Request
Reproduce exactly the lines from the line with "g=Grp('orange_partition',(4.85,7.4,0))" through the line with "box('panel',(-.43,.55,1.6,1.66,1.25,2.05),'orange',g)", both included, and no other lines.

··········

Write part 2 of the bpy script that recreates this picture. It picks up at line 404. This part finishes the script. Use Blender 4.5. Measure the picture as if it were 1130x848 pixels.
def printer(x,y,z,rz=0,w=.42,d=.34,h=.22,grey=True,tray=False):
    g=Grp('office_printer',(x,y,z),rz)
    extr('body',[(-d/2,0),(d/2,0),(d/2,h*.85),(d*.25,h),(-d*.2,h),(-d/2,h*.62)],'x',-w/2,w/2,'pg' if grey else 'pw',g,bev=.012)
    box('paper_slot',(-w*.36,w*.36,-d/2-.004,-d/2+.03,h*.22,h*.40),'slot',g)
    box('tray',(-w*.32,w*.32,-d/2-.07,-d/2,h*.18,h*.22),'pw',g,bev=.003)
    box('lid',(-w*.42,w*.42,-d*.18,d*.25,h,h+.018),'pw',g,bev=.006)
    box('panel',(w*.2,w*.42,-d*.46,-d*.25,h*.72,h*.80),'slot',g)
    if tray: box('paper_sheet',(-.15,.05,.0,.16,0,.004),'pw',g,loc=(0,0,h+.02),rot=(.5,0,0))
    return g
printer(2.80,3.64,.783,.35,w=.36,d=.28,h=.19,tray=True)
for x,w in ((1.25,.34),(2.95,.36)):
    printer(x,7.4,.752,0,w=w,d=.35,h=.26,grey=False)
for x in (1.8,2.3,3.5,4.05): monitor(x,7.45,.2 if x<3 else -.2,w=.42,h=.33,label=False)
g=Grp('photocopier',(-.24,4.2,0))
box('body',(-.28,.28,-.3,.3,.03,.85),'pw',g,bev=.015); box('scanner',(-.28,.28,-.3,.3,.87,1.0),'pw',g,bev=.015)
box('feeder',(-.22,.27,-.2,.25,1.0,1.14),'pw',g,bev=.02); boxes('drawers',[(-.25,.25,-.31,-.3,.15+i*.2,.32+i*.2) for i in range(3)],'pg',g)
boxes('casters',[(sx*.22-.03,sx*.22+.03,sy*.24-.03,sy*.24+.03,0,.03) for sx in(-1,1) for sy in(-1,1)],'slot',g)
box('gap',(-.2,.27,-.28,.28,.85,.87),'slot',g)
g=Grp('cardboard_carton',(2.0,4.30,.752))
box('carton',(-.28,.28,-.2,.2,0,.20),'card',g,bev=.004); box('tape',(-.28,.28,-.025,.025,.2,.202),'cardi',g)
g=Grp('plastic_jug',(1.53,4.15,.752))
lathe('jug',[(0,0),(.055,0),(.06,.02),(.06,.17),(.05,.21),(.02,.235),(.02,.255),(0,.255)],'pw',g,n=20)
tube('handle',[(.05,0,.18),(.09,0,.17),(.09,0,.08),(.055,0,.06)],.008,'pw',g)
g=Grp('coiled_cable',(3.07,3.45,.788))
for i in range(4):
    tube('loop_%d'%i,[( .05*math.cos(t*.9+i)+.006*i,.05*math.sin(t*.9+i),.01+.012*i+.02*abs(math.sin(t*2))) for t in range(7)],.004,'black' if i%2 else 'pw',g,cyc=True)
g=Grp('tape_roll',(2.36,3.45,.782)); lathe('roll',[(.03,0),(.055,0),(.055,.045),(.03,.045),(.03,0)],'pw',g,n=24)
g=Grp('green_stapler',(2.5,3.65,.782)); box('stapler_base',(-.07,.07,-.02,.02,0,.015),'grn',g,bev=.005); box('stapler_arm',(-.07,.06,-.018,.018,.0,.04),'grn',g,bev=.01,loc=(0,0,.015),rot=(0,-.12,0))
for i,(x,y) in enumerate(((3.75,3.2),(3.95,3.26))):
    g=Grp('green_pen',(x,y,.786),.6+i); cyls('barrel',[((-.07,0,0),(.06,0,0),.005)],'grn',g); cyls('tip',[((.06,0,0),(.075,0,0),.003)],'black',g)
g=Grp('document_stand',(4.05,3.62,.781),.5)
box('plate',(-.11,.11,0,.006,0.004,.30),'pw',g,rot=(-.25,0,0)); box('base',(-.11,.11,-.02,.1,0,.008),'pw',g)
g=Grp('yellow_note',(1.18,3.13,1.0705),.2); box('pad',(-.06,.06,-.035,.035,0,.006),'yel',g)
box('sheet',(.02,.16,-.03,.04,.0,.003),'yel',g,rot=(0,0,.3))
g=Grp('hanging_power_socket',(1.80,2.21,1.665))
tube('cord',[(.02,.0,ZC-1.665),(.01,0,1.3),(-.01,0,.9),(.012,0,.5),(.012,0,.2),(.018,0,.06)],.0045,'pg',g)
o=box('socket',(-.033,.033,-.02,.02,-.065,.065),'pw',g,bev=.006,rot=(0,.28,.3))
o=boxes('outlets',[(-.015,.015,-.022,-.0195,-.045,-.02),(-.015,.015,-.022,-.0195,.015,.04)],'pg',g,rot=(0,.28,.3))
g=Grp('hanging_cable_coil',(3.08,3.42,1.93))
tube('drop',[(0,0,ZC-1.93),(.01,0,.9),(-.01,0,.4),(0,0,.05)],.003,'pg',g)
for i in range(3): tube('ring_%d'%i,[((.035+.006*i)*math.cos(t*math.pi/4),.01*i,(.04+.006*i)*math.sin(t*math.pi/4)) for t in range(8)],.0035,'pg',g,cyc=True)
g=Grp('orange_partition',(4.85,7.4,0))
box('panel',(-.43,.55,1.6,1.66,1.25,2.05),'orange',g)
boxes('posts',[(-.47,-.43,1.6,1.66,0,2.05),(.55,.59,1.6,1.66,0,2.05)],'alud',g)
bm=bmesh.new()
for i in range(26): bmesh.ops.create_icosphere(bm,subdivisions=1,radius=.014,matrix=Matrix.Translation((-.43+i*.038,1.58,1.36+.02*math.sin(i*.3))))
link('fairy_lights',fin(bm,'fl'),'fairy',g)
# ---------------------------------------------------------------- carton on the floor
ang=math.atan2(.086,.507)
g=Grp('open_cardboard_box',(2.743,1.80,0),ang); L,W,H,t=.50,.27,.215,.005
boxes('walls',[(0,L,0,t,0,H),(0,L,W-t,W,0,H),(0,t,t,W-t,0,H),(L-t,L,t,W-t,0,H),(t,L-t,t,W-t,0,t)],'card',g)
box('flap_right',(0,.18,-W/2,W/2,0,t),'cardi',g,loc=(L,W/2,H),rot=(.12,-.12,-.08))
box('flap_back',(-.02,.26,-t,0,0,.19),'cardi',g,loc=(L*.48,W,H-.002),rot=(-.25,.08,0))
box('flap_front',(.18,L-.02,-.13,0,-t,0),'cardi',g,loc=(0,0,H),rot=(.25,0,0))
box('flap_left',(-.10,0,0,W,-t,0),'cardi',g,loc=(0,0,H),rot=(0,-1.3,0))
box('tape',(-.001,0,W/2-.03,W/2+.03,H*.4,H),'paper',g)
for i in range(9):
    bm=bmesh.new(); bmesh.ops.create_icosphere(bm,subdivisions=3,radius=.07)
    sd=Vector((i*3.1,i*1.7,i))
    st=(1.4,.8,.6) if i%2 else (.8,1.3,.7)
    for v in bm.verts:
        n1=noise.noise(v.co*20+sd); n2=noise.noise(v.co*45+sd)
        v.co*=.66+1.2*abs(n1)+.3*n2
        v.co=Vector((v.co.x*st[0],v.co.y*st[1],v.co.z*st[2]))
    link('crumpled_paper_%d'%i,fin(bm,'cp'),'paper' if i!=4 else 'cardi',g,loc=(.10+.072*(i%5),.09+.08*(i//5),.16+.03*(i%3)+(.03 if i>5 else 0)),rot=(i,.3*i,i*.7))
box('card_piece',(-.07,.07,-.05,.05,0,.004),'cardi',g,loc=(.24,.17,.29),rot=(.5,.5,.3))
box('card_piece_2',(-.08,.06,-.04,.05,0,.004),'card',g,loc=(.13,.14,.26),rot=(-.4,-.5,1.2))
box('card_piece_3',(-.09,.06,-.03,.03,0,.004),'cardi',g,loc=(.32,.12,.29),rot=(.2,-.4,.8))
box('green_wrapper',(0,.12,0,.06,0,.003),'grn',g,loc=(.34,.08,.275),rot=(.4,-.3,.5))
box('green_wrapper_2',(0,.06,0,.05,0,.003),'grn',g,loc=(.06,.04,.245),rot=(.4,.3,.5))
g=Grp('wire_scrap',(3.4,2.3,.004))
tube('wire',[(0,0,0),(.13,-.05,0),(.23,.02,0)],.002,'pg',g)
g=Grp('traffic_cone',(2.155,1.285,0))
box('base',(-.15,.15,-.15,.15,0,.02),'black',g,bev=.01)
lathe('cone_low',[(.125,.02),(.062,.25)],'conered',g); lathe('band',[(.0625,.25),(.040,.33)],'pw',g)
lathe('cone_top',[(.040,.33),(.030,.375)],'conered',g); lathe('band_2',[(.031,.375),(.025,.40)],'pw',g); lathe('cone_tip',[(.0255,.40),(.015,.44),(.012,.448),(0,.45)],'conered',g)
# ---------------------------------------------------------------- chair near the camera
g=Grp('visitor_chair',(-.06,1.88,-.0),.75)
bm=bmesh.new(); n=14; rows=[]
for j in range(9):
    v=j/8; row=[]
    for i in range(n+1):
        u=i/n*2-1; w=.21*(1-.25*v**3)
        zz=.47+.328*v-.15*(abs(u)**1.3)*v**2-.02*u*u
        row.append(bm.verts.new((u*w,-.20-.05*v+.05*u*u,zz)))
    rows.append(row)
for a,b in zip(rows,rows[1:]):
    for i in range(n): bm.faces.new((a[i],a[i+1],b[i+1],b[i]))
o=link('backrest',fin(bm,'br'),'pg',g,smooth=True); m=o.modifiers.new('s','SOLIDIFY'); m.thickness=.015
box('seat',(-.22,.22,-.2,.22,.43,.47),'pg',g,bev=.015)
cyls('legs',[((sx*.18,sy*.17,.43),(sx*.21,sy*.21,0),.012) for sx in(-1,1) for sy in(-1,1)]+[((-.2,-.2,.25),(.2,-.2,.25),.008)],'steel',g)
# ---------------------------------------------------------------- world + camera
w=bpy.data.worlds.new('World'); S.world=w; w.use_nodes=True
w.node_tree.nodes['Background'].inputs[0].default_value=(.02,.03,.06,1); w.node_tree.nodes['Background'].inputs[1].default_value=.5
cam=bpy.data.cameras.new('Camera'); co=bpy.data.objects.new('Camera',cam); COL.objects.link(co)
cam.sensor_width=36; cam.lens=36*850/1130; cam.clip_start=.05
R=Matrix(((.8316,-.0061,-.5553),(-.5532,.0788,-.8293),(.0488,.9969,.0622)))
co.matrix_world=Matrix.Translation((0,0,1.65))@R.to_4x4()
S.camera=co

··········

Response
g=Grp('orange_partition',(4.85,7.4,0))
box('panel',(-.43,.55,1.6,1.66,1.25,2.05),'orange',g)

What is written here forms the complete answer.